DATA SHOWN:
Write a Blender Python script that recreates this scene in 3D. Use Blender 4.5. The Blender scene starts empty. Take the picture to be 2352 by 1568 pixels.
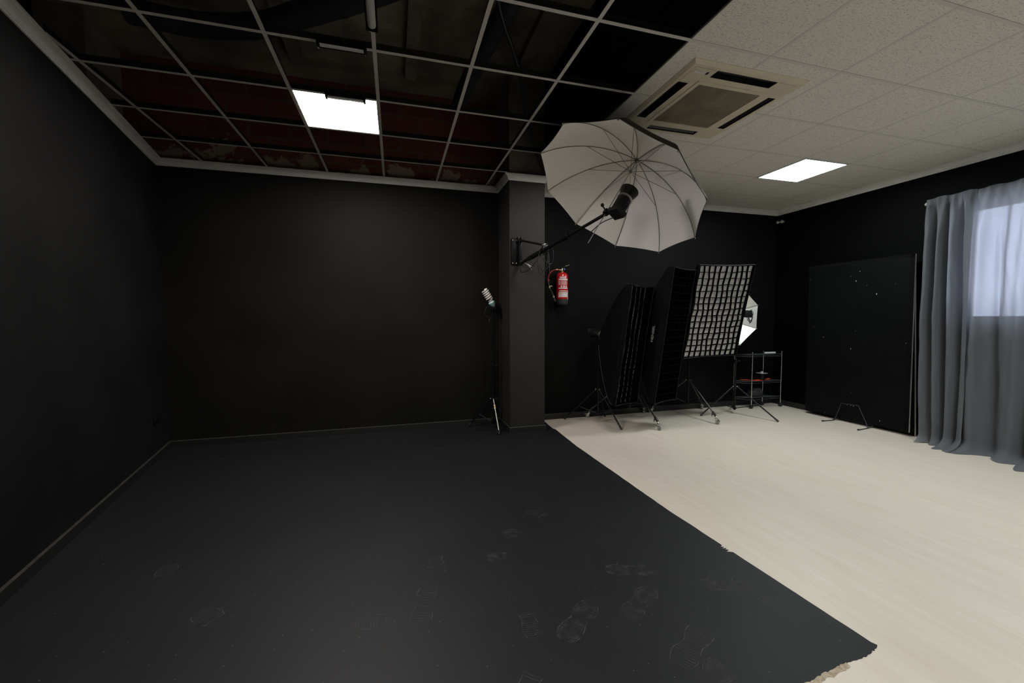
import bpy, bmesh, math, random
from mathutils import Vector as V, Matrix, noise
from mathutils.geometry import tessellate_polygon
random.seed(7)
PI = math.pi
scene = bpy.context.scene
C = scene.collection
ZC = 2.993           # underside of the suspended ceiling

# ------------------------------------------------------------------ materials
def nt(name):
    m = bpy.data.materials.new(name); m.use_nodes = True
    t = m.node_tree; t.nodes.clear()
    out = t.nodes.new('ShaderNodeOutputMaterial')
    return m, t, out
def node(t, kind, **kw):
    n = t.nodes.new(kind)
    for k, v in kw.items():
        if k in n.inputs: n.inputs[k].default_value = v
        else: setattr(n, k, v)
    return n
def rgba(c): return (c[0], c[1], c[2], 1.0)
def mat(name, col, rough=.5, metal=0., var=.12, scale=30., bump=0., bscale=200., spec=.5, coat=0.):
    m, t, out = nt(name)
    b = node(t, 'ShaderNodeBsdfPrincipled', Roughness=rough, Metallic=metal)
    b.inputs['Specular IOR Level'].default_value = spec
    if coat: b.inputs['Coat Weight'].default_value = coat
    tc = node(t, 'ShaderNodeTexCoord')
    nz = node(t, 'ShaderNodeTexNoise', Scale=scale, Detail=4.)
    t.links.new(tc.outputs['Object'], nz.inputs['Vector'])
    r = node(t, 'ShaderNodeValToRGB')
    r.color_ramp.elements[0].position = .3; r.color_ramp.elements[1].position = .7
    r.color_ramp.elements[0].color = rgba([c*(1-var) for c in col])
    r.color_ramp.elements[1].color = rgba([min(1, c*(1+var)) for c in col])
    t.links.new(nz.outputs['Fac'], r.inputs['Fac'])
    t.links.new(r.outputs['Color'], b.inputs['Base Color'])
    if bump:
        n2 = node(t, 'ShaderNodeTexNoise', Scale=bscale, Detail=3.)
        t.links.new(tc.outputs['Object'], n2.inputs['Vector'])
        bp = node(t, 'ShaderNodeBump', Strength=bump, Distance=.004)
        t.links.new(n2.outputs['Fac'], bp.inputs['Height'])
        t.links.new(bp.outputs['Normal'], b.inputs['Normal'])
    t.links.new(b.outputs['BSDF'], out.inputs['Surface'])
    return m
def emit(name, col, strength):
    m, t, out = nt(name)
    tc = node(t, 'ShaderNodeTexCoord')
    nz = node(t, 'ShaderNodeTexNoise', Scale=3.)
    t.links.new(tc.outputs['Object'], nz.inputs['Vector'])
    mr = node(t, 'ShaderNodeMapRange')
    mr.inputs['To Min'].default_value = strength*.96; mr.inputs['To Max'].default_value = strength*1.04
    t.links.new(nz.outputs['Fac'], mr.inputs['Value'])
    e = node(t, 'ShaderNodeEmission', Color=rgba(col))
    t.links.new(mr.outputs['Result'], e.inputs['Strength'])
    t.links.new(e.outputs['Emission'], out.inputs['Surface'])
    return m

M = {}
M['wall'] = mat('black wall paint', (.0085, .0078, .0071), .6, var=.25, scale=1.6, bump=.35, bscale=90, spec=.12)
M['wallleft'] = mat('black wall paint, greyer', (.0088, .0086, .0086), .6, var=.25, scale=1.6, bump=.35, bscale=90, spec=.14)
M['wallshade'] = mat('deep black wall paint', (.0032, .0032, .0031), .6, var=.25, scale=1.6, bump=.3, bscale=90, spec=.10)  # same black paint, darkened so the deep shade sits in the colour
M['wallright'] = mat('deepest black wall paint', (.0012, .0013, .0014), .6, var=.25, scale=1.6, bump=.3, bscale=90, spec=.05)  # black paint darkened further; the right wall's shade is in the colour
M['pillar'] = mat('pillar paint', (.0255, .0230, .0212), .6, var=.15, scale=2.2, bump=.45, bscale=110, spec=.2)
M['skirt'] = mat('black skirting', (.012, .0115, .011), .45, var=.2)
M['skirt_dust'] = mat('dusty skirting edge', (.030, .026, .023), .8, var=.4, scale=14)
M['cornice'] = mat('white coving', (.80, .785, .775), .6, var=.05, scale=8)
M['trowel'] = mat('plaster in void', (.21, .19, .165), .9, var=.25, scale=5, bump=.4, bscale=40)
M['concrete'] = mat('void concrete', (.21, .185, .15), .95, var=.5, scale=2.3, bump=.5, bscale=16)
M['voidblack'] = mat('void dark sheet', (.004, .004, .004), .9)
M['grid'] = mat('grid bar white', (.60, .575, .54), .5, var=.05)
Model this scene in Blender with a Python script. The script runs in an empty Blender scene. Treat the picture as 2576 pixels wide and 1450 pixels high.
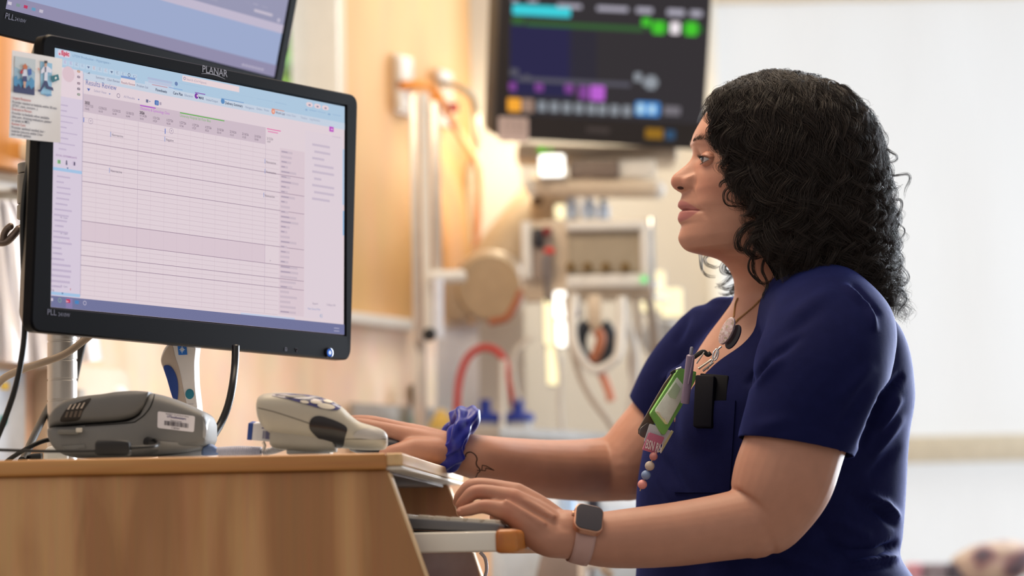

DO THIS: Copy every line of the data exactly as written, excluding the pictures.

CORRECT ANSWER:
Write a Blender Python script that recreates this scene in 3D. Use Blender 4.5. The Blender scene starts empty. Take the picture to be 2352 by 1568 pixels.
import bpy, bmesh, math, random
from mathutils import Vector as V, Matrix, noise
from mathutils.geometry import tessellate_polygon
random.seed(7)
PI = math.pi
scene = bpy.context.scene
C = scene.collection
ZC = 2.993           # underside of the suspended ceiling

# ------------------------------------------------------------------ materials
def nt(name):
    m = bpy.data.materials.new(name); m.use_nodes = True
    t = m.node_tree; t.nodes.clear()
    out = t.nodes.new('ShaderNodeOutputMaterial')
    return m, t, out
def node(t, kind, **kw):
    n = t.nodes.new(kind)
    for k, v in kw.items():
        if k in n.inputs: n.inputs[k].default_value = v
        else: setattr(n, k, v)
    return n
def rgba(c): return (c[0], c[1], c[2], 1.0)
def mat(name, col, rough=.5, metal=0., var=.12, scale=30., bump=0., bscale=200., spec=.5, coat=0.):
    m, t, out = nt(name)
    b = node(t, 'ShaderNodeBsdfPrincipled', Roughness=rough, Metallic=metal)
    b.inputs['Specular IOR Level'].default_value = spec
    if coat: b.inputs['Coat Weight'].default_value = coat
    tc = node(t, 'ShaderNodeTexCoord')
    nz = node(t, 'ShaderNodeTexNoise', Scale=scale, Detail=4.)
    t.links.new(tc.outputs['Object'], nz.inputs['Vector'])
    r = node(t, 'ShaderNodeValToRGB')
    r.color_ramp.elements[0].position = .3; r.color_ramp.elements[1].position = .7
    r.color_ramp.elements[0].color = rgba([c*(1-var) for c in col])
    r.color_ramp.elements[1].color = rgba([min(1, c*(1+var)) for c in col])
    t.links.new(nz.outputs['Fac'], r.inputs['Fac'])
    t.links.new(r.outputs['Color'], b.inputs['Base Color'])
    if bump:
        n2 = node(t, 'ShaderNodeTexNoise', Scale=bscale, Detail=3.)
        t.links.new(tc.outputs['Object'], n2.inputs['Vector'])
        bp = node(t, 'ShaderNodeBump', Strength=bump, Distance=.004)
        t.links.new(n2.outputs['Fac'], bp.inputs['Height'])
        t.links.new(bp.outputs['Normal'], b.inputs['Normal'])
    t.links.new(b.outputs['BSDF'], out.inputs['Surface'])
    return m
def emit(name, col, strength):
    m, t, out = nt(name)
    tc = node(t, 'ShaderNodeTexCoord')
    nz = node(t, 'ShaderNodeTexNoise', Scale=3.)
    t.links.new(tc.outputs['Object'], nz.inputs['Vector'])
    mr = node(t, 'ShaderNodeMapRange')
    mr.inputs['To Min'].default_value = strength*.96; mr.inputs['To Max'].default_value = strength*1.04
    t.links.new(nz.outputs['Fac'], mr.inputs['Value'])
    e = node(t, 'ShaderNodeEmission', Color=rgba(col))
    t.links.new(mr.outputs['Result'], e.inputs['Strength'])
    t.links.new(e.outputs['Emission'], out.inputs['Surface'])
    return m

M = {}
M['wall'] = mat('black wall paint', (.0085, .0078, .0071), .6, var=.25, scale=1.6, bump=.35, bscale=90, spec=.12)
M['wallleft'] = mat('black wall paint, greyer', (.0088, .0086, .0086), .6, var=.25, scale=1.6, bump=.35, bscale=90, spec=.14)
M['wallshade'] = mat('deep black wall paint', (.0032, .0032, .0031), .6, var=.25, scale=1.6, bump=.3, bscale=90, spec=.10)  # same black paint, darkened so the deep shade sits in the colour
M['wallright'] = mat('deepest black wall paint', (.0012, .0013, .0014), .6, var=.25, scale=1.6, bump=.3, bscale=90, spec=.05)  # black paint darkened further; the right wall's shade is in the colour
M['pillar'] = mat('pillar paint', (.0255, .0230, .0212), .6, var=.15, scale=2.2, bump=.45, bscale=110, spec=.2)
M['skirt'] = mat('black skirting', (.012, .0115, .011), .45, var=.2)
M['skirt_dust'] = mat('dusty skirting edge', (.030, .026, .023), .8, var=.4, scale=14)
M['cornice'] = mat('white coving', (.80, .785, .775), .6, var=.05, scale=8)
M['trowel'] = mat('plaster in void', (.21, .19, .165), .9, var=.25, scale=5, bump=.4, bscale=40)
M['concrete'] = mat('void concrete', (.21, .185, .15), .95, var=.5, scale=2.3, bump=.5, bscale=16)
M['voidblack'] = mat('void dark sheet', (.004, .004, .004), .9)
M['grid'] = mat('grid bar white', (.60, .575, .54), .5, var=.05)
Model this scene in Blender with a Python script. The script runs in an empty Blender scene. Treat the picture as 2576 pixels wide and 1450 pixels high.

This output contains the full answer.